An 11th person has been arrested in France as authorities investigate the murder of French teacher Samuel Paty. The 47-year-old was beheaded on Friday near the school where he taught in the town of Conflans-Sainte-Honorine north-west of central Paris.
Police have named the suspect as Abdoulakh A, an 18-year-old man born in Moscow of Chechen origin. No details have been given about the latest person detained by the French authorities.
Four close relatives of the suspect were arrested shortly after the killing. Six more were detained on Saturday, including the father of a pupil at the school and a preacher described by French media as a radical Islamist.
President Emmanuel Macron said the attack bore all the hallmarks of an "Islamist terrorist attack" and the teacher had been murdered because he "taught freedom of expression".
The murder has appalled France. Demonstrations are planned across the country on Sunday denouncing the attack, and there will be a national tribute paid to Mr Paty on Wednesday.
"A civilisation does not kill an innocent person, barbarism does," Tareq Oubrou, imam of a mosque in Bordeaux, told France Inter on Saturday.
And Laurent Nuñez, the head of France's anti-terrorism task force, told France Info radio: "A threshold has been crossed", citing the attack on "the freedom to teach" and "the barbarity of the act".
What happened on Friday?
Anti-terrorism prosecutor Jean-François Ricard told reporters that the suspect lived in the Normandy town of Évreux, about 100km (60 miles) from the murder scene.

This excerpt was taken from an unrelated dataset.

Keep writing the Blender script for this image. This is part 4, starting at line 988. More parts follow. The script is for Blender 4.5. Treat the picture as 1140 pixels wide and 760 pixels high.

The man went to the school on Friday afternoon and asked students to point out the teacher. He had no apparent connection with the teacher or the school.
He then followed Mr Paty as he walked home from work. The suspect used a knife to attack the teacher in the head, and then beheaded him.
Witnesses are said to have heard the attacker shout "Allahu Akbar", or "God is Greatest".
As police approached him, he fired at them with an airgun. Officers returned fire, hitting him nine times. A 30cm-long (12in) blade was found close by.
Authorities said the man had been before courts but only on minor misdemeanour charges.
What's the latest in the investigation?
Mr Ricard said Mr Paty had been the target of threats since he showed the cartoons of the Prophet Muhammad during a class about freedom of speech, in relation to the Charlie Hebdo case.
The French satirical magazine was the subject of a deadly attack in 2015 after publishing the cartoons. A trial over that attack is currently under way.

As he had done in similar lessons in recent years, Mr Paty, a history and geography teacher, advised Muslim students to look away if they thought they might be offended.
A parent of one of the pupils reacted angrily, and went to the school to complain. He and another man who accompanied him - Abdelhakim Sefrioui, a preacher and activist - made videos calling Mr Paty a "voyou" (thug) and demanding his suspension.
Mr Sefrioui has reportedly been known to French intelligence services for years. Both he and the father are now in custody.